All entries must be extracted exactly, with nothing added or dropped.

☆ ☆ ☆ ☆ ☆ ☆ ☆

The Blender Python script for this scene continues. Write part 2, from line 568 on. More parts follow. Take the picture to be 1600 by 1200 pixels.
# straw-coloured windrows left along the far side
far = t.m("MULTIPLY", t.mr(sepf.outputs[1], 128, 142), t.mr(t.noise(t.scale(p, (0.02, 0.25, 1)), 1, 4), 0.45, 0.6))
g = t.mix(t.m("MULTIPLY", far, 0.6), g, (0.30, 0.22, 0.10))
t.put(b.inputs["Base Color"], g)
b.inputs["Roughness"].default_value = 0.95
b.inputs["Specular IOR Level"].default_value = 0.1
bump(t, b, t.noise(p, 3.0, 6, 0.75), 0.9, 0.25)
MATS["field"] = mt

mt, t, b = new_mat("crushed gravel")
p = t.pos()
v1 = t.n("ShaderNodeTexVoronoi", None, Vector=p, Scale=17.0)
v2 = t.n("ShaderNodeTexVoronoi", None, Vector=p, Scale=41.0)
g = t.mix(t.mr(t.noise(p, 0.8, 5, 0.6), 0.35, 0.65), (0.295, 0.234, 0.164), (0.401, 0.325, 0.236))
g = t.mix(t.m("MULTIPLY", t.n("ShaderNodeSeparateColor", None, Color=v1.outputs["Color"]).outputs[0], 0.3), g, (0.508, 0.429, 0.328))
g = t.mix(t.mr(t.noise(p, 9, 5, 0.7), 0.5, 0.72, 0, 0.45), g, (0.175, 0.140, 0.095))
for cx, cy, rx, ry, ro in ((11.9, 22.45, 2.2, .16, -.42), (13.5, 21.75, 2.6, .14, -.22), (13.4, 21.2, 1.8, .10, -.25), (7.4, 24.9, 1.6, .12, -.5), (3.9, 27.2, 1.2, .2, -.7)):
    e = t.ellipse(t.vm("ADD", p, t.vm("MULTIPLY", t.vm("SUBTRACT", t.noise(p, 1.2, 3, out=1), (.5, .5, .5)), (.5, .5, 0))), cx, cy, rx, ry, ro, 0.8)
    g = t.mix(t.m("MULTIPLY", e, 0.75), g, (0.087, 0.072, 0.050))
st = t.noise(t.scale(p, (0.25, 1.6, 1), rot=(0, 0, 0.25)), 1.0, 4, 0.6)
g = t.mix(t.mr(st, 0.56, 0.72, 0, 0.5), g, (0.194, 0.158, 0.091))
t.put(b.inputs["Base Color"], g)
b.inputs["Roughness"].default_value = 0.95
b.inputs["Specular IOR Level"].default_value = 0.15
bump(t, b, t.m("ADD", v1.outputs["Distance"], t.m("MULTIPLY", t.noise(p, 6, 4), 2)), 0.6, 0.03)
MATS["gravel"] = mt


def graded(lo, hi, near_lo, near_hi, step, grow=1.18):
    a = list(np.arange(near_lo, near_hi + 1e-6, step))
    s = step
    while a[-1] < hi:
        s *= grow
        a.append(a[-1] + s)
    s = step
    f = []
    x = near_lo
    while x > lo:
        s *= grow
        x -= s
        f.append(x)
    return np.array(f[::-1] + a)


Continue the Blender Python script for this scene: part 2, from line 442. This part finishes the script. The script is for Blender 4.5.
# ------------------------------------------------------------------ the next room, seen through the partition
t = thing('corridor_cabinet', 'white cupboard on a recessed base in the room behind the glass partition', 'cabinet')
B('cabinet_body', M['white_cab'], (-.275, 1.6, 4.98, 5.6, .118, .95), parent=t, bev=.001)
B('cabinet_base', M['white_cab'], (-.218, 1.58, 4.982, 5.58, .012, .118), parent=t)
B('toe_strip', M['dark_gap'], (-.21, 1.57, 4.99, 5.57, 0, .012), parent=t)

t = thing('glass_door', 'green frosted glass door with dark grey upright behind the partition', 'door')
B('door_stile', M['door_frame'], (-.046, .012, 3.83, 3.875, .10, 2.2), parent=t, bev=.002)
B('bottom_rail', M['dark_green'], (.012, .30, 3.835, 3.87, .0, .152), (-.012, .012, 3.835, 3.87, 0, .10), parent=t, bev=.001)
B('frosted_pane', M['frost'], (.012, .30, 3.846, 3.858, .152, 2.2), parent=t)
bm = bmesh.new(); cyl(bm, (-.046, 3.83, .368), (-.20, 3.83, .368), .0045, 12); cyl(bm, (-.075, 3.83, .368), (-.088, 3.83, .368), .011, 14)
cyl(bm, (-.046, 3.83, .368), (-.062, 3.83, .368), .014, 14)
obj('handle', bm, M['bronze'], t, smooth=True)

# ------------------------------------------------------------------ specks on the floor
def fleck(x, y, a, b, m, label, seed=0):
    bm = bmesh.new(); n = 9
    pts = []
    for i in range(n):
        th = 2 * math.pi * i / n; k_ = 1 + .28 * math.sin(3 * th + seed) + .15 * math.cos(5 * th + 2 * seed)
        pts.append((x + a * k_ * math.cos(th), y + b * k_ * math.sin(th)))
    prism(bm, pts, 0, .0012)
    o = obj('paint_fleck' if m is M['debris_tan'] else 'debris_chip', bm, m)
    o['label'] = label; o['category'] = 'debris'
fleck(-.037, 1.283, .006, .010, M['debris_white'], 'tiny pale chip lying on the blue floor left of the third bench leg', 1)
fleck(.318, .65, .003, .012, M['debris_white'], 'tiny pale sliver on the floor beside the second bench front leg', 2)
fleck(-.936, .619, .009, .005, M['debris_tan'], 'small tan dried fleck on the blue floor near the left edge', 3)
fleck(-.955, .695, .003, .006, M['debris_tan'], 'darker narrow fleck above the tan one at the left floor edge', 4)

☆ ☆ ☆ ☆ ☆ ☆ ☆

▶ **Completed exercise**
The Blender Python script for this scene continues. Write part 2, from line 568 on. More parts follow. Take the picture to be 1600 by 1200 pixels.
# straw-coloured windrows left along the far side
far = t.m("MULTIPLY", t.mr(sepf.outputs[1], 128, 142), t.mr(t.noise(t.scale(p, (0.02, 0.25, 1)), 1, 4), 0.45, 0.6))
g = t.mix(t.m("MULTIPLY", far, 0.6), g, (0.30, 0.22, 0.10))
t.put(b.inputs["Base Color"], g)
b.inputs["Roughness"].default_value = 0.95
b.inputs["Specular IOR Level"].default_value = 0.1
bump(t, b, t.noise(p, 3.0, 6, 0.75), 0.9, 0.25)
MATS["field"] = mt

mt, t, b = new_mat("crushed gravel")
p = t.pos()
v1 = t.n("ShaderNodeTexVoronoi", None, Vector=p, Scale=17.0)
v2 = t.n("ShaderNodeTexVoronoi", None, Vector=p, Scale=41.0)
g = t.mix(t.mr(t.noise(p, 0.8, 5, 0.6), 0.35, 0.65), (0.295, 0.234, 0.164), (0.401, 0.325, 0.236))
g = t.mix(t.m("MULTIPLY", t.n("ShaderNodeSeparateColor", None, Color=v1.outputs["Color"]).outputs[0], 0.3), g, (0.508, 0.429, 0.328))
g = t.mix(t.mr(t.noise(p, 9, 5, 0.7), 0.5, 0.72, 0, 0.45), g, (0.175, 0.140, 0.095))
for cx, cy, rx, ry, ro in ((11.9, 22.45, 2.2, .16, -.42), (13.5, 21.75, 2.6, .14, -.22), (13.4, 21.2, 1.8, .10, -.25), (7.4, 24.9, 1.6, .12, -.5), (3.9, 27.2, 1.2, .2, -.7)):
    e = t.ellipse(t.vm("ADD", p, t.vm("MULTIPLY", t.vm("SUBTRACT", t.noise(p, 1.2, 3, out=1), (.5, .5, .5)), (.5, .5, 0))), cx, cy, rx, ry, ro, 0.8)
    g = t.mix(t.m("MULTIPLY", e, 0.75), g, (0.087, 0.072, 0.050))
st = t.noise(t.scale(p, (0.25, 1.6, 1), rot=(0, 0, 0.25)), 1.0, 4, 0.6)
g = t.mix(t.mr(st, 0.56, 0.72, 0, 0.5), g, (0.194, 0.158, 0.091))
t.put(b.inputs["Base Color"], g)
b.inputs["Roughness"].default_value = 0.95
b.inputs["Specular IOR Level"].default_value = 0.15
bump(t, b, t.m("ADD", v1.outputs["Distance"], t.m("MULTIPLY", t.noise(p, 6, 4), 2)), 0.6, 0.03)
MATS["gravel"] = mt


def graded(lo, hi, near_lo, near_hi, step, grow=1.18):
    a = list(np.arange(near_lo, near_hi + 1e-6, step))
    s = step
    while a[-1] < hi:
        s *= grow
        a.append(a[-1] + s)
    s = step
    f = []
    x = near_lo
    while x > lo:
        s *= grow
        x -= s
        f.append(x)
    return np.array(f[::-1] + a)


Continue the Blender Python script for this scene: part 2, from line 442. This part finishes the script. The script is for Blender 4.5.
# ------------------------------------------------------------------ the next room, seen through the partition
t = thing('corridor_cabinet', 'white cupboard on a recessed base in the room behind the glass partition', 'cabinet')
B('cabinet_body', M['white_cab'], (-.275, 1.6, 4.98, 5.6, .118, .95), parent=t, bev=.001)
B('cabinet_base', M['white_cab'], (-.218, 1.58, 4.982, 5.58, .012, .118), parent=t)
B('toe_strip', M['dark_gap'], (-.21, 1.57, 4.99, 5.57, 0, .012), parent=t)

t = thing('glass_door', 'green frosted glass door with dark grey upright behind the partition', 'door')
B('door_stile', M['door_frame'], (-.046, .012, 3.83, 3.875, .10, 2.2), parent=t, bev=.002)
B('bottom_rail', M['dark_green'], (.012, .30, 3.835, 3.87, .0, .152), (-.012, .012, 3.835, 3.87, 0, .10), parent=t, bev=.001)
B('frosted_pane', M['frost'], (.012, .30, 3.846, 3.858, .152, 2.2), parent=t)
bm = bmesh.new(); cyl(bm, (-.046, 3.83, .368), (-.20, 3.83, .368), .0045, 12); cyl(bm, (-.075, 3.83, .368), (-.088, 3.83, .368), .011, 14)
cyl(bm, (-.046, 3.83, .368), (-.062, 3.83, .368), .014, 14)
obj('handle', bm, M['bronze'], t, smooth=True)

# ------------------------------------------------------------------ specks on the floor
def fleck(x, y, a, b, m, label, seed=0):
    bm = bmesh.new(); n = 9
    pts = []
    for i in range(n):
        th = 2 * math.pi * i / n; k_ = 1 + .28 * math.sin(3 * th + seed) + .15 * math.cos(5 * th + 2 * seed)
        pts.append((x + a * k_ * math.cos(th), y + b * k_ * math.sin(th)))
    prism(bm, pts, 0, .0012)
    o = obj('paint_fleck' if m is M['debris_tan'] else 'debris_chip', bm, m)
    o['label'] = label; o['category'] = 'debris'
fleck(-.037, 1.283, .006, .010, M['debris_white'], 'tiny pale chip lying on the blue floor left of the third bench leg', 1)
fleck(.318, .65, .003, .012, M['debris_white'], 'tiny pale sliver on the floor beside the second bench front leg', 2)
fleck(-.936, .619, .009, .005, M['debris_tan'], 'small tan dried fleck on the blue floor near the left edge', 3)
fleck(-.955, .695, .003, .006, M['debris_tan'], 'darker narrow fleck above the tan one at the left floor edge', 4)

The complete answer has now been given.